Illustrious lineage, individual talent

The World Dance Day celebrations curated by Guru Geeta Chandran were held at IIC on the 29th and 30th of April. Aniruddha Knight, as a part of the celebration, had a solo performance in the evening. The grandson of the celebrated Balasaraswati amma and the son of her daughter Lakshmi Knight, he used to sing for his mother, and then he himself became a dancer. He was initiated into Bharatnatyam by his grandmother, and received vocal and Bharatnatyam training from his mother. In classical music, he received further training from T. Muktha and T. Viswanathan, and currently from Smt. Veghavahini. In dance, he continues to take advanced lessons from Shyamala Mohan, one of Balasaraswati's key disciples.  
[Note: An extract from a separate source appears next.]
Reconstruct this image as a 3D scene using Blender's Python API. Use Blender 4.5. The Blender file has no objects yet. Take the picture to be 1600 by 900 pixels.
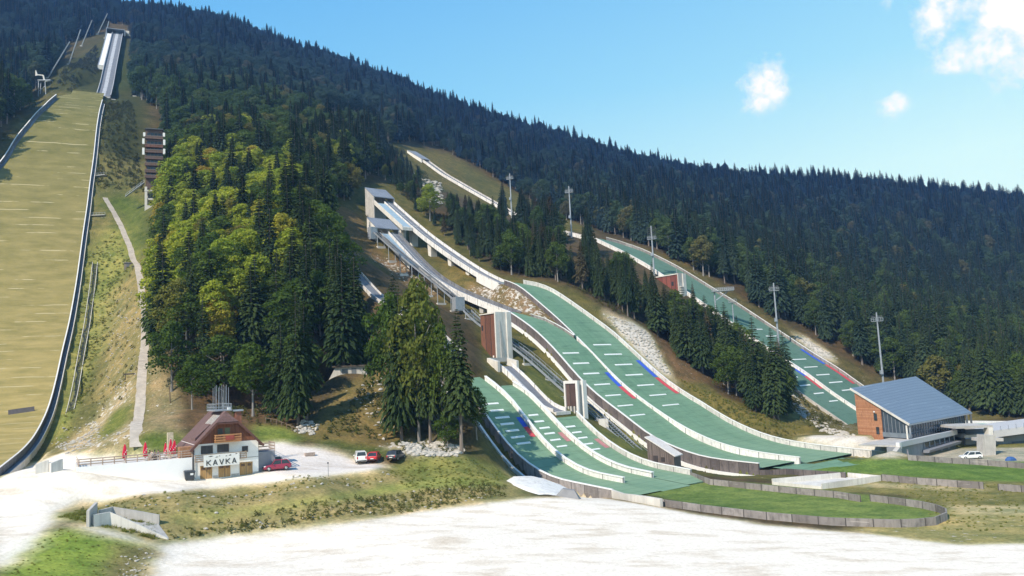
import bpy, math, random
import numpy as np
from mathutils import Vector, Matrix
random.seed(7); RNG = np.random.default_rng(11)
SC = bpy.context.scene; COL = SC.collection
# ------------------------------------------------------------------ survey of the place: the viewpoint, and sight lines from it
W, H = 1600., 900.; FL = 1244.; PITCH = math.radians(6.4); ROLL = math.radians(2.8); CZ = 22.0
def _basis():
    c, s = math.cos(PITCH), math.sin(PITCH)
    f = np.array([0, c, s]); r0 = np.array([1., 0, 0]); u0 = np.array([0, -s, c])
    cr, sr = math.cos(ROLL), math.sin(ROLL)
    return cr*r0 - sr*u0, sr*r0 + cr*u0, f
R_, U_, F_ = _basis()
def ray(px, py): return F_ + R_*((px-W/2)/FL) + U_*((H/2-py)/FL)
def pY(px, py, Y):
    d = ray(px, py); t = Y/d[1]; return np.array([d[0]*t, Y, CZ+d[2]*t])
def pZ(px, py, z):
    d = ray(px, py); t = (z-CZ)/d[2]; return np.array([d[0]*t, d[1]*t, z])
def pV(px, py, P, dr):
    d = ray(px, py); n = (-dr[1], dr[0])
    t = (P[0]*n[0]+P[1]*n[1])/(d[0]*n[0]+d[1]*n[1])
    return np.array([d[0]*t, d[1]*t, CZ+d[2]*t])
def proj(p):
    p = np.asarray(p, float)-np.array([0, 0, CZ]); w = p@F_
    w = np.where(np.abs(w) < .1, .1, w)
    return np.stack([W/2+FL*(p@R_)/w, H/2-FL*(p@U_)/w, w], -1)
def pip(px, py, poly):
    px = np.asarray(px); py = np.asarray(py); ins = np.zeros(px.shape, bool); n = len(poly)
    for i in range(n):
        x0, y0 = poly[i]; x1, y1 = poly[(i+1) % n]
        if y0 == y1: continue
        c = ((y0 > py) != (y1 > py)) & (px < (x1-x0)*(py-y0)/(y1-y0)+x0)
        ins ^= c
    return ins
# ------------------------------------------------------------------ ski hill profiles
def smooth_prof(st, z, step=1.0, sig=4.0):
    st = np.array(st); z = np.array(z); o = np.argsort(st); st = st[o]; z = z[o]
    g = np.arange(st[0]-30, st[-1]+30+step, step); zi = np.interp(g, st, z)
    s0 = (z[1]-z[0])/(st[1]-st[0]); s1 = (z[-1]-z[-2])/(st[-1]-st[-2])
    zi[g < st[0]] = z[0]+s0*(g[g < st[0]]-st[0]); zi[g > st[-1]] = z[-1]+s1*(g[g > st[-1]]-st[-1])
    k = np.exp(-.5*(np.arange(-int(3*sig), int(3*sig)+1)/sig)**2); k /= k.sum()
    return g, np.convolve(np.pad(zi, len(k)//2, mode='edge'), k, 'valid')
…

Aniruddha’s tall frame on the stage was imposing. He said that it would be a margam performance, and that “the nritta is all choreographed and is passed down the generations, but the abhinaya is manodharma”, and he hoped that he would be able to win the hearts of his audience with that. The flute played by the flautist for the first piece was very melodious. It was an alarippu and Aniruddha’s execution was quite effortless.

The second piece was a varnam, Mohamana, in raag Bhairavi, roopak talam, by the Tanjore quartet. The text of the varnam says that the nayika or the bhakta craves for the lord, since she is infatuated with him. Though he resides in a huge city in a temple with huge domes, she craves for his love. She pines for his embrace, and every minute seems endless. Manmatha is showering his arrows on her, the cooing of the cuckoos hurts her, the wind makes her body inflamed, and the cool light from the moon burns her body. She is pining for the lord. Aniruddha’s nritta had pace, energy, precision in hastas and footwork, but his eye movement and neck movements were slightly subdued. Plus, for a varnam, he took some pauses and his style seemed to me a little casual or informal, which I’m perhaps not competent to comment on. But the abhinaya was as impressive as he had promised.

The third piece was a padam in raga Gowli Pantu, chapu talam, a composition of Kshetrajna. The poet describes Krishna with his lotus eyes as he is herding the cows and playing on his flute. Gopal appears with his golden vastra, indulging in raas with the sakhis, kissing the nectar of their lips. He places a flower in the nayika’s hair and her heart is thrilled. The flute creates tremors in her entire body. The nectar from his leela flows.

The last piece, Krishna Ne Begane Baro in raag Yaman, was beautifully rendered. Mother Yashoda embraces her son, who playfully runs away. She tucks her saree and follows him. Praising him, she tells him that the moon shies at his face. The kundal in his ears brush his cheeks. There is chandan on his feet and the anklets make a twinkling sound. His neel badan (complexion like the clouds) steals hearts. She gives him bhog and wipes his face as she makes him wear the peetvasan. Shrigandh is applied. The mother sits down to churn butter, but a while later, he’s caught stealing the butter and she playfully hits him. She sees the entire universe visible in his mouth. She gets a vision of Lord Vishnu reclining on the shesha shaiyya, and goddess Lakshmi at his feet. The abhinaya for the piece was very expressive.

Aniruddha then went on to depict the episode of the dice game between the Pandavas and the Kauravas. The Pandavas lose Draupadi to the Kauravas in the gamble, and Duhshasan pulls her saree as he grabs her hair. But he is tired of pulling the saree, which does not end. Finally, he gives up.
This was followed by an aarti. Now the mother pleads with him to come back to her as her child. She prays to ward off evil spirits and looks at her Gopal. The abhinaya was expressive, well-rendered, interpretive and quite engaging. It really left a mark. Since Aniruddha is a singer as well, he was emoting and singing along too.

He was accompanied by TR Murthy on the flute (he had originally played with Balasaraswati), Usha Shivkumar on vocals, Douglas Knight, Anirudha’s father on mridangam and Rakesh KP on nattuvangam.